You are expected to submit all the codes you have implemented for text pre-processing, Zipf’s law, inverted index, and retrieval models. All the code should be your own and you are not allowed to reuse any code that is available from someone/somewhere else. You are allowed to use both Python and Java as the programming language.

    Additionally, you should also submit five files that contain the retrieval results of the vector space model, BM25 model and language models with the three different smoothing variants in the format that was described above.

    You are also expected to submit a written report whose size should not exceed 4 pages, including references. Your report should describe the work you have done for each of the aforementioned steps. Specifically, your report should consist of the following:

1. Describe how you perform the text pre-processing and justify why text pre-processing is required.
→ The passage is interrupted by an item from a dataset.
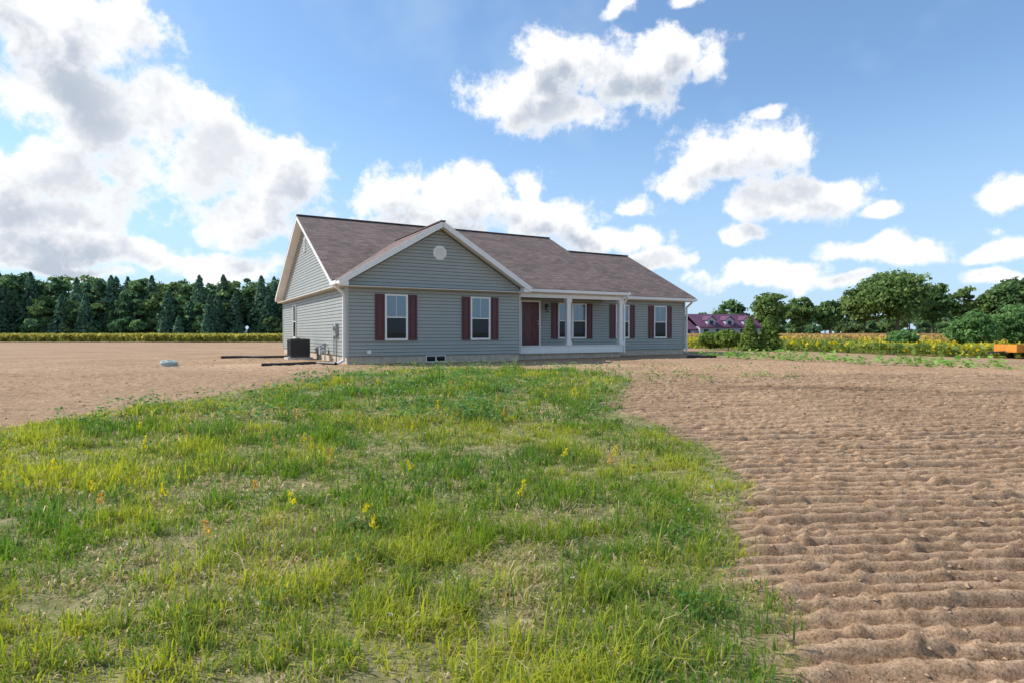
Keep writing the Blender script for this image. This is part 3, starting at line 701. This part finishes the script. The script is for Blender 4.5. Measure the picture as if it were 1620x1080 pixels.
# ------------------------------------------------------------------ SKY
w=D.worlds.new('World');S.world=w;w.use_nodes=True;nt=w.node_tree;N=nt.nodes;L=nt.links;N.clear()
az=math.radians(-76);el=math.radians(42)
Sd=Vector((math.sin(az)*math.cos(el),math.cos(az)*math.cos(el),math.sin(el)))
sky=N.new('ShaderNodeTexSky');sky.sky_type='NISHITA';sky.sun_disc=False;sky.sun_elevation=el;sky.sun_rotation=az;sky.air_density=1.0;sky.dust_density=.5;sky.ozone_density=2.0;sky.altitude=200
tc=N.new('ShaderNodeTexCoord')
def math_(op,a,b=None,c=None,clamp=False):
    n=N.new('ShaderNodeMath');n.operation=op;n.use_clamp=clamp
    for i,v in enumerate((a,b,c)):
        if v is None: continue
        if isinstance(v,(int,float)): n.inputs[i].default_value=v
        else: L.new(v,n.inputs[i])
    return n.outputs[0]
def vm(op,a,b=None,c=None):
    n=N.new('ShaderNodeVectorMath');n.operation=op
    for i,v in enumerate((a,b,c)):
        if v is None: continue
        if isinstance(v,tuple): n.inputs[i].default_value=v
        else: L.new(v,n.inputs[i])
    return n.outputs[1] if op=='LENGTH' else n.outputs[0]
def wn(vec,sc,det,rg=.55,out=0):
    n=N.new('ShaderNodeTexNoise');n.inputs['Scale'].default_value=sc;n.inputs['Detail'].default_value=det;n.inputs['Roughness'].default_value=rg;L.new(vec,n.inputs['Vector']);return n.outputs[out]
def smooth(v,a,b,t0=0,t1=1):
    n=N.new('ShaderNodeMapRange');n.interpolation_type='SMOOTHSTEP';L.new(v,n.inputs[0]);n.inputs[1].default_value=a;n.inputs[2].default_value=b;n.inputs[3].default_value=t0;n.inputs[4].default_value=t1;return n.outputs[0]
BL=[(130,60,160,85),(180,190,200,120),(330,240,95,90),(60,270,140,120),(450,285,72,62),(400,345,110,50),(90,345,120,58),
(600,315,76,46),(740,315,66,42),(845,290,40,32),(860,352,110,42),(965,375,75,26),(680,365,120,30),(200,404,170,28),(40,402,90,28),(370,424,130,26),(120,432,150,16),
(900,105,95,60),(835,160,92,54),(900,180,85,34),(985,150,80,36),(1060,90,88,46),(1115,112,40,24),(985,3,34,16),(1105,8,28,18),
(1160,238,118,42),(1080,290,58,27),(1215,230,68,36),(1210,187,28,11),(1265,312,114,40),(1330,295,54,30),(1000,328,50,20),(1175,373,38,16),
(1390,328,48,13),(1400,388,120,23),(1470,382,50,18),(1592,298,52,26),(1600,395,50,17),(1045,407,60,17),(1190,434,125,22),(1600,432,60,15),(1340,440,60,12)]
def toang(px,py):
    dx=px-810;return math.atan(dx/950),math.atan((527-py)/math.hypot(950,dx))
dv=vm('NORMALIZE',tc.outputs['Generated'])
s_=N.new('ShaderNodeSeparateXYZ');L.new(dv,s_.inputs[0])
a_=math_('ARCTAN2',s_.outputs[0],s_.outputs[1]);e_=math_('ARCSINE',s_.outputs[2])
cb=N.new('ShaderNodeCombineXYZ');L.new(a_,cb.inputs[0]);L.new(e_,cb.inputs[1])
wp2=vm('MULTIPLY',vm('SUBTRACT',wn(dv,9,2,.5,1),(.5,.5,.5)),(.10,.07,0))
Pn=vm('ADD',cb.outputs[0],wp2)
def blobs(Pv,minr=0):
    m_=None
    for px,py,rx,ry in BL:
        if rx<minr: continue
        a0,e0_=toang(px,py);a1,_=toang(px+rx,py);_,e1=toang(px,py-ry);ra=1/abs(a1-a0)*.95;re=1/abs(e1-e0_)*.95
        l=vm('LENGTH',vm('MULTIPLY_ADD',Pv,(ra,re,0),(-a0*ra,-e0_*re,0)))
        m_=l if m_ is None else math_('MINIMUM',m_,l)
    d=math_('SUBTRACT',1.0,m_);return math_('MAXIMUM',d,-1.2)
gen=smooth(wn(dv,2.2,3,.5),.48,.72,-1.2,1.2);msk=smooth(math_('ABSOLUTE',a_),.85,1.2)
def comb(d,n1,amp=2.3):
    d=math_('ADD',math_('MULTIPLY',d,math_('SUBTRACT',1.0,msk)),math_('MULTIPLY',gen,msk))
    return math_('MULTIPLY_ADD',math_('SUBTRACT',n1,.5),amp,d)
up=smooth(s_.outputs[2],0,.03)
d1_=comb(blobs(Pn),wn(dv,15,7,.64),2.9)
d2_=comb(blobs(vm('ADD',Pn,(-.022,.045,0)),60),wn(vm('ADD',dv,(-.016,0,.026)),15,4,.6),2.9)
alpha=math_('MULTIPLY',smooth(d1_,-.12,.48),up)
thick=smooth(d1_,.1,.8)
shade=math_('MULTIPLY',smooth(d2_,-.25,.85),math_('MULTIPLY_ADD',thick,.7,.3))
low=smooth(wn(dv,5,2),.35,.65)
shade=math_('MULTIPLY',shade,math_('MULTIPLY_ADD',low,.5,.5))
ccol=N.new('ShaderNodeMix');ccol.data_type='RGBA';ccol.inputs[6].default_value=(1.12,1.12,1.12,1);ccol.inputs[7].default_value=(.48,.55,.66,1);L.new(shade,ccol.inputs[0])
veil=math_('MULTIPLY',smooth(wn(dv,3.2,4,.6),.40,.72),.5)
hz=smooth(s_.outputs[2],-.02,.38,.85,.08)
veil=math_('MAXIMUM',veil,hz)
hs=N.new('ShaderNodeMix');hs.data_type='RGBA';hs.blend_type='MULTIPLY';hs.inputs[0].default_value=1;hs.inputs[7].default_value=(1.05,1.22,1.32,1);L.new(sky.outputs[0],hs.inputs[6])
bs=N.new('ShaderNodeBackground');bs.inputs[1].default_value=.15;L.new(hs.outputs[2],bs.inputs[0])
bv=N.new('ShaderNodeBackground');bv.inputs[0].default_value=(.50,.70,.95,1);bv.inputs[1].default_value=1
bc=N.new('ShaderNodeBackground');bc.inputs[1].default_value=1.0;L.new(ccol.outputs[2],bc.inputs[0])
m1=N.new('ShaderNodeMixShader');L.new(veil,m1.inputs[0]);L.new(bs.outputs[0],m1.inputs[1]);L.new(bv.outputs[0],m1.inputs[2])
m2=N.new('ShaderNodeMixShader');L.new(alpha,m2.inputs[0]);L.new(m1.outputs[0],m2.inputs[1]);L.new(bc.outputs[0],m2.inputs[2])
o=N.new('ShaderNodeOutputWorld');L.new(m2.outputs[0],o.inputs[0])
sl=D.lights.new('sun','SUN');sl.energy=5;sl.angle=math.radians(.5);sl.color=(1,.95,.87)
so_=D.objects.new('sun',sl);COL.objects.link(so_);so_.rotation_euler=Sd.to_track_quat('Z','Y').to_euler();so_.location=(-30,0,40)
cam=D.cameras.new('camera');cam.sensor_width=36;cam.lens=950/1620*36;cam.clip_end=9000;cam.clip_start=.05
co=D.objects.new('camera',cam);COL.objects.link(co);co.location=(0,0,1.6);co.rotation_euler=(math.radians(90-.78),0,0)
S.camera=co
2. Explain how you implement Zipf’s law, provide a plot comparing your model with the actual collection and report the values of the parameters for Zipf’s law for this collection.

3. Explain how you implemented the inverted index, what information you have stored and justify why you decided to store that information.

4. Describe how you implemented the vector space and BM25 models, and what parame-ters you have used for BM25.

5. Describe how you implemented the language models, and how you expect their perfor-mance to compare with each other.

    You are required to use the SIGIR 2020 style template for your report. You can either use LaTeX or Microsoft Word templates available from the ACM Website 1 (use the “sigconf” proceedings template). Please do not change the template (e.g. reducing or increasing the font size, margins, etc.).


5 Deadline

The deadline for this part of the assignment is 4:00pm on 23 March 2021 (based on GMT timezone). All the material will be submitted via Moodle.